--- Begin ---

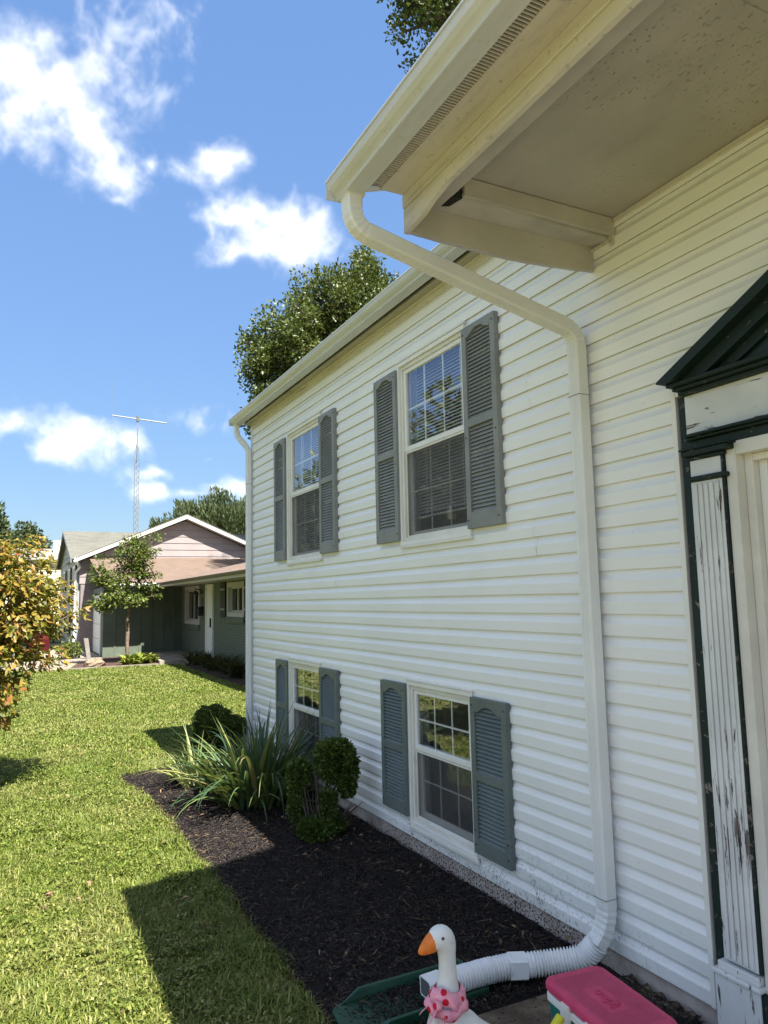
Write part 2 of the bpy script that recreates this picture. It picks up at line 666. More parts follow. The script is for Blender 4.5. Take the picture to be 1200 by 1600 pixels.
def mat_glass(name='window_glass', tint=(.96, .965, .97), ior=.11):
    m = Mat(name)
    N, Lk = m.N, m.L
    lw = N.new('ShaderNodeLayerWeight')
    lw.inputs['Blend'].default_value = .5
    f5 = m.math('ADD', m.math('MULTIPLY', m.math('POWER', lw.outputs['Facing'], 5.0), 1 - ior), ior)
    tr = N.new('ShaderNodeBsdfTransparent')
    tr.inputs[0].default_value = (*tint, 1)
    gl = N.new('ShaderNodeBsdfGlossy')
    gl.inputs['Roughness'].default_value = 0.015
    gl.inputs['Color'].default_value = (.95, .95, 1, 1)
    bp = N.new('ShaderNodeBump')
    bp.inputs['Strength'].default_value = .06
    bp.inputs['Distance'].default_value = .02
    Lk.new(m.noise(2.2, 2), bp.inputs['Height'])
    Lk.new(bp.outputs[0], gl.inputs['Normal'])
    mx = N.new('ShaderNodeMixShader')
    Lk.new(f5, mx.inputs[0])
    Lk.new(tr.outputs[0], mx.inputs[1])
    Lk.new(gl.outputs[0], mx.inputs[2])
    Lk.new(mx.outputs[0], N['Material Output'].inputs[0])
    return m.m


def mat_screen():
    m = Mat('insect_screen')
    tr = m.N.new('ShaderNodeBsdfTransparent')
    m.set(m.mix(m.ramp(m.noise(4, 3), .3, .7), (.11, .108, .105), (.14, .137, .13)), .8, spec=.1)
    mx = m.N.new('ShaderNodeMixShader')
    mx.inputs[0].default_value = .28
    m.L.new(tr.outputs[0], mx.inputs[1])
    m.L.new(m.b.outputs[0], mx.inputs[2])
    m.L.new(mx.outputs[0], m.N['Material Output'].inputs[0])
    return m.m


WHITE_TRIM = plain('white_trim', (.78, .775, .73), .45, .05, 3, .04, 40)
SPOUT = plain('white_spout_metal', (.76, .77, .76), .35, .05, 3, .03, 60)
GUTTER = mat_stained('gutter_metal', (.62, .635, .65), (.36, .34, .28), .30, (4, .25, 4), 3, .26)
SIDING = mat_siding()
FOUND = mat_foundation()
SOFFIT = mat_soffit()
SOFFIT_TRIM = mat_stained('stained_eave_trim', (.66, .62, .55), (.22, .185, .15), .6)
BEAM_WOOD = mat_peeling('weathered_beam_paint', (.53, .50, .46), (.17, .13, .11), .70, .65, (1.2, 6, 6), 7)
SHUTTER_UP = plain('grey_shutter_plastic', (.235, .245, .235), .55, .10, 5, .05, 120, .35)
SHUTTER_LOW = plain('slate_green_shutter_plastic', (.125, .152, .146), .5, .10, 5, .05, 120, .4)
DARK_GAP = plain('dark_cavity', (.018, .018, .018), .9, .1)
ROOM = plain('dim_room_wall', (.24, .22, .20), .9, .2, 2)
BLIND = plain('white_blind', (.82, .82, .83), .5, .04)
GLASS = mat_glass()
SCREEN = mat_screen()
DOOR_WHITE = mat_peeling('old_white_door_paint', (.72, .735, .73), (.22, .18, .165), .655, .55, (5, 5, .6), 8,
                         lambda m: m.ramp(m.xyz()[2], .1, 1.2, .085, .0))
FRIEZE_WHITE = mat_peeling('cracked_white_paint', (.70, .71, .70), (.24, .20, .185), .645, .55, (5, 1.1, 6), 7, lambda m: m.ramp(m.xyz()[2], 2.43, 2.56, .06, -.02))
DOOR_GREEN = mat_peeling('old_dark_green_paint', (.008, .022, .020), (.26, .22, .19), .615, .6, (5, 3, 5), 7)
DOOR_SLAB = plain('grey_white_door', (.62, .66, .70), .4, .04)
CASING = plain('cream_casing_paint', (.70, .68, .62), .5, .08, 4, .05, 50)
ROOF = plain('grey_shingle', (.19, .18, .165), .9, .25, 9, .4, 30, .2)

# ---------------------------------------------------------------- ground
def mat_lawn():
    m = Mat('lawn_soil_and_thatch')
    a = m.noise(.7, 5, .6)
    b = m.noise(14, 5, .7)
    c = m.mix(m.ramp(b, .3, .7), (.105, .118, .028), (.20, .205, .065))
    c = m.mix(m.ramp(a, .48, .70, 0, .55), c, (.24, .21, .08))
    m.set(c, .9, spec=.2)
    m.bump(m.noise(45, 6, .7), .9, .03)
    return m.m


def mat_grass():
    m = Mat('grass_blades')
    r = m.geo.outputs['Random Per Island']
    patch = m.ramp(m.math('ADD', m.math('MULTIPLY', m.noise(.8, 4, .6), .65), m.math('MULTIPLY', m.noise(5, 3), .35)), .38, .64)
    green = m.cramp(r, [(0, (.055, .090, .011)), (.4, (.100, .148, .017)), (.75, (.160, .205, .030)), (1, (.24, .25, .06))])
    dry = m.cramp(r, [(0, (.11, .135, .024)), (.5, (.20, .21, .05)), (.85, (.31, .28, .11)), (1, (.38, .33, .18))])
    c = m.mix(m.math('MULTIPLY', patch, .62), green, dry)
    m.set(c, .55, spec=.3)
    t = m.N.new('ShaderNodeBsdfTranslucent')
    m.L.new(m.mix(.3, c, (.30, .40, .03)), t.inputs['Color'])
    mx = m.N.new('ShaderNodeMixShader')
    mx.inputs[0].default_value = .28
    m.L.new(m.b.outputs[0], mx.inputs[1])
    m.L.new(t.outputs[0], mx.inputs[2])
    m.L.new(mx.outputs[0], m.N['Material Output'].inputs[0])
    return m.m


def mat_mulch(name='dark_mulch'):
    m = Mat(name)
    r = m.geo.outputs['Random Per Island']
    n = m.noise(60, 5, .7)
    c = m.mix(m.ramp(n, .3, .7), (.010, .008, .008), (.042, .034, .032))
    m.set(c, .85, spec=.25)
    m.bump(m.noise(70, 6, .7, m.scale((1, .55, 1))), 1.0, .03)
    return m.m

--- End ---

Reproduce the full listing faithfully, but do not carry over any pictures.

Write part 2 of the bpy script that recreates this picture. It picks up at line 666. More parts follow. The script is for Blender 4.5. Take the picture to be 1200 by 1600 pixels.
def mat_glass(name='window_glass', tint=(.96, .965, .97), ior=.11):
    m = Mat(name)
    N, Lk = m.N, m.L
    lw = N.new('ShaderNodeLayerWeight')
    lw.inputs['Blend'].default_value = .5
    f5 = m.math('ADD', m.math('MULTIPLY', m.math('POWER', lw.outputs['Facing'], 5.0), 1 - ior), ior)
    tr = N.new('ShaderNodeBsdfTransparent')
    tr.inputs[0].default_value = (*tint, 1)
    gl = N.new('ShaderNodeBsdfGlossy')
    gl.inputs['Roughness'].default_value = 0.015
    gl.inputs['Color'].default_value = (.95, .95, 1, 1)
    bp = N.new('ShaderNodeBump')
    bp.inputs['Strength'].default_value = .06
    bp.inputs['Distance'].default_value = .02
    Lk.new(m.noise(2.2, 2), bp.inputs['Height'])
    Lk.new(bp.outputs[0], gl.inputs['Normal'])
    mx = N.new('ShaderNodeMixShader')
    Lk.new(f5, mx.inputs[0])
    Lk.new(tr.outputs[0], mx.inputs[1])
    Lk.new(gl.outputs[0], mx.inputs[2])
    Lk.new(mx.outputs[0], N['Material Output'].inputs[0])
    return m.m


def mat_screen():
    m = Mat('insect_screen')
    tr = m.N.new('ShaderNodeBsdfTransparent')
    m.set(m.mix(m.ramp(m.noise(4, 3), .3, .7), (.11, .108, .105), (.14, .137, .13)), .8, spec=.1)
    mx = m.N.new('ShaderNodeMixShader')
    mx.inputs[0].default_value = .28
    m.L.new(tr.outputs[0], mx.inputs[1])
    m.L.new(m.b.outputs[0], mx.inputs[2])
    m.L.new(mx.outputs[0], m.N['Material Output'].inputs[0])
    return m.m


WHITE_TRIM = plain('white_trim', (.78, .775, .73), .45, .05, 3, .04, 40)
SPOUT = plain('white_spout_metal', (.76, .77, .76), .35, .05, 3, .03, 60)
GUTTER = mat_stained('gutter_metal', (.62, .635, .65), (.36, .34, .28), .30, (4, .25, 4), 3, .26)
SIDING = mat_siding()
FOUND = mat_foundation()
SOFFIT = mat_soffit()
SOFFIT_TRIM = mat_stained('stained_eave_trim', (.66, .62, .55), (.22, .185, .15), .6)
BEAM_WOOD = mat_peeling('weathered_beam_paint', (.53, .50, .46), (.17, .13, .11), .70, .65, (1.2, 6, 6), 7)
SHUTTER_UP = plain('grey_shutter_plastic', (.235, .245, .235), .55, .10, 5, .05, 120, .35)
SHUTTER_LOW = plain('slate_green_shutter_plastic', (.125, .152, .146), .5, .10, 5, .05, 120, .4)
DARK_GAP = plain('dark_cavity', (.018, .018, .018), .9, .1)
ROOM = plain('dim_room_wall', (.24, .22, .20), .9, .2, 2)
BLIND = plain('white_blind', (.82, .82, .83), .5, .04)
GLASS = mat_glass()
SCREEN = mat_screen()
DOOR_WHITE = mat_peeling('old_white_door_paint', (.72, .735, .73), (.22, .18, .165), .655, .55, (5, 5, .6), 8,
                         lambda m: m.ramp(m.xyz()[2], .1, 1.2, .085, .0))
FRIEZE_WHITE = mat_peeling('cracked_white_paint', (.70, .71, .70), (.24, .20, .185), .645, .55, (5, 1.1, 6), 7, lambda m: m.ramp(m.xyz()[2], 2.43, 2.56, .06, -.02))
DOOR_GREEN = mat_peeling('old_dark_green_paint', (.008, .022, .020), (.26, .22, .19), .615, .6, (5, 3, 5), 7)
DOOR_SLAB = plain('grey_white_door', (.62, .66, .70), .4, .04)
CASING = plain('cream_casing_paint', (.70, .68, .62), .5, .08, 4, .05, 50)
ROOF = plain('grey_shingle', (.19, .18, .165), .9, .25, 9, .4, 30, .2)

# ---------------------------------------------------------------- ground
def mat_lawn():
    m = Mat('lawn_soil_and_thatch')
    a = m.noise(.7, 5, .6)
    b = m.noise(14, 5, .7)
    c = m.mix(m.ramp(b, .3, .7), (.105, .118, .028), (.20, .205, .065))
    c = m.mix(m.ramp(a, .48, .70, 0, .55), c, (.24, .21, .08))
    m.set(c, .9, spec=.2)
    m.bump(m.noise(45, 6, .7), .9, .03)
    return m.m


def mat_grass():
    m = Mat('grass_blades')
    r = m.geo.outputs['Random Per Island']
    patch = m.ramp(m.math('ADD', m.math('MULTIPLY', m.noise(.8, 4, .6), .65), m.math('MULTIPLY', m.noise(5, 3), .35)), .38, .64)
    green = m.cramp(r, [(0, (.055, .090, .011)), (.4, (.100, .148, .017)), (.75, (.160, .205, .030)), (1, (.24, .25, .06))])
    dry = m.cramp(r, [(0, (.11, .135, .024)), (.5, (.20, .21, .05)), (.85, (.31, .28, .11)), (1, (.38, .33, .18))])
    c = m.mix(m.math('MULTIPLY', patch, .62), green, dry)
    m.set(c, .55, spec=.3)
    t = m.N.new('ShaderNodeBsdfTranslucent')
    m.L.new(m.mix(.3, c, (.30, .40, .03)), t.inputs['Color'])
    mx = m.N.new('ShaderNodeMixShader')
    mx.inputs[0].default_value = .28
    m.L.new(m.b.outputs[0], mx.inputs[1])
    m.L.new(t.outputs[0], mx.inputs[2])
    m.L.new(mx.outputs[0], m.N['Material Output'].inputs[0])
    return m.m


def mat_mulch(name='dark_mulch'):
    m = Mat(name)
    r = m.geo.outputs['Random Per Island']
    n = m.noise(60, 5, .7)
    c = m.mix(m.ramp(n, .3, .7), (.010, .008, .008), (.042, .034, .032))
    m.set(c, .85, spec=.25)
    m.bump(m.noise(70, 6, .7, m.scale((1, .55, 1))), 1.0, .03)
    return m.m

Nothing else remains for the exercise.